▸ **Task brief**
Print the lines that start the entries and continue through the one holding "COL = S.collection", please, exactly and with the pictures omitted.

===

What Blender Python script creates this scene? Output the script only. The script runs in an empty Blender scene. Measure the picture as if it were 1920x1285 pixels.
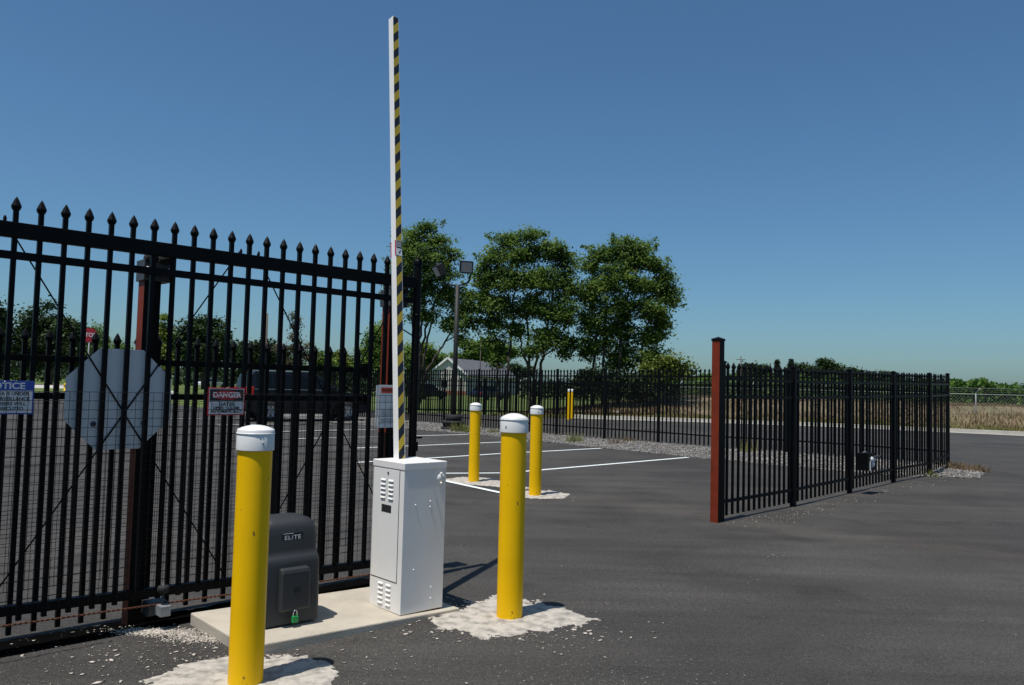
import bpy, math, random
import numpy as np
from math import sin, cos, pi, radians
random.seed(7); RNG = np.random.default_rng(7)
S = bpy.context.scene
COL = S.collection

# ------------------------------------------------------------------ camera
F, PITCH, ROLL, EYE = 1503.0, 0.054, 0.0252, 1.5      # focal length in px of a 1920 px wide frame
cam_d = bpy.data.cameras.new('camera'); cam = bpy.data.objects.new('camera', cam_d); COL.objects.link(cam)
cam_d.sensor_width = 36; cam_d.lens = 36 * F / 1920; cam_d.clip_end = 3000; cam_d.clip_start = 0.05
vf = np.array([0, cos(PITCH), sin(PITCH)]); vu0 = np.array([0, -sin(PITCH), cos(PITCH)]); vx0 = np.array([1., 0, 0])
VX = vx0 * cos(ROLL) + vu0 * sin(ROLL); VU = -vx0 * sin(ROLL) + vu0 * cos(ROLL); VC = np.array([0, 0, EYE])
import mathutils
m = mathutils.Matrix(((VX[0], VU[0], -vf[0], 0), (VX[1], VU[1], -vf[1], 0), (VX[2], VU[2], -vf[2], EYE), (0, 0, 0, 1)))
cam.matrix_world = m
S.camera = cam

# ------------------------------------------------------------------ world, sun, exposure
SUN_EL, SUN_AZ = radians(71.6), radians(42.5)           # shadows fall towards (+x, +y)
w = bpy.data.worlds.new('World'); S.world = w; w.use_nodes = True
nt = w.node_tree; nt.nodes.clear()
sky = nt.nodes.new('ShaderNodeTexSky'); sky.sky_type = 'NISHITA'; sky.sun_disc = False
sky.sun_elevation = SUN_EL; sky.sun_rotation = radians(222.5); sky.air_density = 1.0; sky.dust_density = 1.0; sky.ozone_density = 10
sky.altitude = 0
bg = nt.nodes.new('ShaderNodeBackground'); bg.inputs[1].default_value = 0.092
wo = nt.nodes.new('ShaderNodeOutputWorld'); tint = nt.nodes.new('ShaderNodeMix'); tint.data_type = 'RGBA'; tint.blend_type = 'MULTIPLY'; tint.inputs[0].default_value = 1; tint.inputs[7].default_value = (.87, 1.05, 1.02, 1)   # camera white balance of the clear air
nt.links.new(sky.outputs[0], tint.inputs[6]); nt.links.new(tint.outputs[2], bg.inputs[0]); nt.links.new(bg.outputs[0], wo.inputs[0])
sl = bpy.data.lights.new('sun', 'SUN'); sl.energy = 4.8; sl.angle = radians(0.5); sl.color = (1.0, 0.965, 0.91)
so = bpy.data.objects.new('sun', sl); COL.objects.link(so)
ld = mathutils.Vector((cos(SUN_EL) * sin(SUN_AZ), cos(SUN_EL) * cos(SUN_AZ), -sin(SUN_EL)))
so.rotation_euler = ld.to_track_quat('-Z', 'Y').to_euler(); so.location = (-10, -10, 30)
S.view_settings.view_transform = 'Standard'; S.view_settings.look = 'None'
S.view_settings.exposure = 0.0; S.view_settings.gamma = 1.0

# ------------------------------------------------------------------ measuring helpers (photo pixel -> place on the ground)
def at(x, y, z=0.0):
    d = vf * F + VX * (x - 960) + VU * (642.5 - y); t = (z - EYE) / d[2]
    return VC + d * t
def dist(x, y, D):                                   # point seen at (x, y) that is D metres away
    d = vf * F + VX * (x - 960) + VU * (642.5 - y); return VC + d * (D / d[1])
def zat(P, y):
    lo, hi = -5., 60.
    for _ in range(50):
        mid = (lo + hi) / 2; q = np.array([P[0], P[1], mid]) - VC
        if 642.5 - F * (q @ VU) / (q @ vf) > y: lo = mid
        else: hi = mid
    return mid

# ------------------------------------------------------------------ mesh helpers
class MB:
    def __init__(s): s.v = []; s.f = []; s.sm = []; s.mi = []; s.cur = 0
    def add(s, vs, fs, smooth=False):
        b = len(s.v); s.v += [tuple(map(float, p)) for p in vs]
        for f in fs: s.f.append([b + i for i in f]); s.sm.append(smooth); s.mi.append(s.cur)
        return s
    def box(s, x0, x1, y0, y1, z0, z1):
        return s.add([(x0,y0,z0),(x1,y0,z0),(x1,y1,z0),(x0,y1,z0),(x0,y0,z1),(x1,y0,z1),(x1,y1,z1),(x0,y1,z1)],
            [(0,3,2,1),(4,5,6,7),(0,1,5,4),(1,2,6,5),(2,3,7,6),(3,0,4,7)])
    def bar(s, p, q, wx, wz, up=(0,0,1)):            # rectangular bar from p to q
        p = np.array(p, float); q = np.array(q, float); d = q - p; d /= np.linalg.norm(d)
        u = np.array(up, float); sd = np.cross(d, u)
        if np.linalg.norm(sd) < 1e-6: u = np.array([0., 1, 0]); sd = np.cross(d, u)
        sd /= np.linalg.norm(sd); u = np.cross(sd, d)
        c = [(-1,-1),(1,-1),(1,1),(-1,1)]
        vs = [p + sd*a*wx/2 + u*b*wz/2 for a, b in c] + [q + sd*a*wx/2 + u*b*wz/2 for a, b in c]
        return s.add(vs, [(0,1,2,3),(7,6,5,4),(0,4,5,1),(1,5,6,2),(2,6,7,3),(3,7,4,0)])
    def tube(s, pts, r, n=8, caps=True, smooth=True):
        pts = [np.array(p, float) for p in pts]; rs = r if isinstance(r, (list, tuple)) else [r]*len(pts)
        vs = []; prev = None
        for i, p in enumerate(pts):
            d = pts[min(i+1, len(pts)-1)] - pts[max(i-1, 0)]; d /= (np.linalg.norm(d) + 1e-12)
            if prev is None:
                a = np.cross(d, [0, 0, 1.])
                if np.linalg.norm(a) < 1e-3: a = np.cross(d, [0, 1., 0])
            else: a = prev - d * (prev @ d)
            a /= np.linalg.norm(a); b = np.cross(d, a); prev = a
            vs += [p + rs[i]*(a*cos(2*pi*k/n) + b*sin(2*pi*k/n)) for k in range(n)]
        fs = []
        for i in range(len(pts)-1):
            for k in range(n):
                k2 = (k+1) % n; fs.append((i*n+k, i*n+k2, (i+1)*n+k2, (i+1)*n+k))
        s.add(vs, fs, smooth)
        if caps:
            b = len(s.v) - len(vs)
            s.f.append([b+k for k in range(n)][::-1]); s.sm.append(False); s.mi.append(s.cur)
            s.f.append([b+(len(pts)-1)*n+k for k in range(n)]); s.sm.append(False); s.mi.append(s.cur)
        return s
    def lathe(s, prof, n=32, c=(0,0,0), smooth=True, rot=0.0, axis='z'):
        vs = []
        for r, z in prof:
            for k in range(n):
                a = rot + 2*pi*k/n; p = (r*cos(a), r*sin(a), z)
                if axis == 'y': p = (p[0], -p[2], p[1])
                if axis == 'x': p = (-p[2], p[0], p[1])
                vs.append((c[0]+p[0], c[1]+p[1], c[2]+p[2]))
        fs = []
        for i in range(len(prof)-1):
            for k in range(n):
                k2 = (k+1) % n; fs.append((i*n+k, i*n+k2, (i+1)*n+k2, (i+1)*n+k))
        return s.add(vs, fs, smooth)
    def prism(s, pts, z0, z1):                        # pts: xy outline, counter-clockwise
        n = len(pts); vs = [(p[0], p[1], z0) for p in pts] + [(p[0], p[1], z1) for p in pts]
        fs = [tuple(range(n))[::-1], tuple(range(n, 2*n))] + [(i, (i+1) % n, n+(i+1) % n, n+i) for i in range(n)]
        return s.add(vs, fs)
    def prismy(s, pts, y0, y1):                       # pts: xz outline, extruded along y
        n = len(pts); vs = [(p[0], y0, p[1]) for p in pts] + [(p[0], y1, p[1]) for p in pts]
        fs = [tuple(range(n)), tuple(range(n, 2*n))[::-1]] + [(i, n+i, n+(i+1) % n, (i+1) % n) for i in range(n)]
        return s.add(vs, fs)
    def sheet(s, pts, z=0.0):
        return s.add([(p[0], p[1], z) for p in pts], [tuple(range(len(pts)))])
    def build(s, name, mat, parent=None, bevel=0, loc=None, rz=None):
        me = bpy.data.meshes.new(name); me.from_pydata(s.v, [], s.f)
        for mm in (mat if isinstance(mat, (list, tuple)) else [mat]): me.materials.append(mm)
        me.polygons.foreach_set('use_smooth', s.sm); me.polygons.foreach_set('material_index', s.mi); me.update()
        o = bpy.data.objects.new(name, me); COL.objects.link(o)
        if parent is not None: o.parent = parent
        if loc is not None: o.location = loc
        if rz is not None: o.rotation_euler = (0, 0, rz)
        if bevel:
            b = o.modifiers.new('bevel', 'BEVEL'); b.width = bevel; b.segments = 2; b.limit_method = 'ANGLE'; b.angle_limit = radians(40)
        return o
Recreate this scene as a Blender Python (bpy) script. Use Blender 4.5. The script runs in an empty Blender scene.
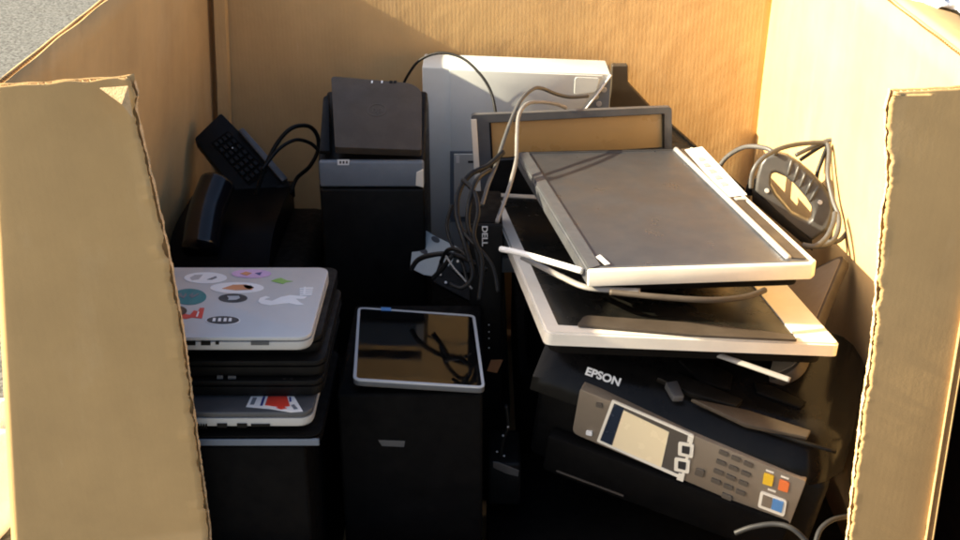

===

▸ **Exercise result**
What Blender Python script creates this scene? Output the script only. The script runs in an empty Blender scene. Measure the picture as if it were 1920x1285 pixels.
import bpy, math, random
import numpy as np
from math import sin, cos, pi, radians
random.seed(7); RNG = np.random.default_rng(7)
S = bpy.context.scene
COL = S.collection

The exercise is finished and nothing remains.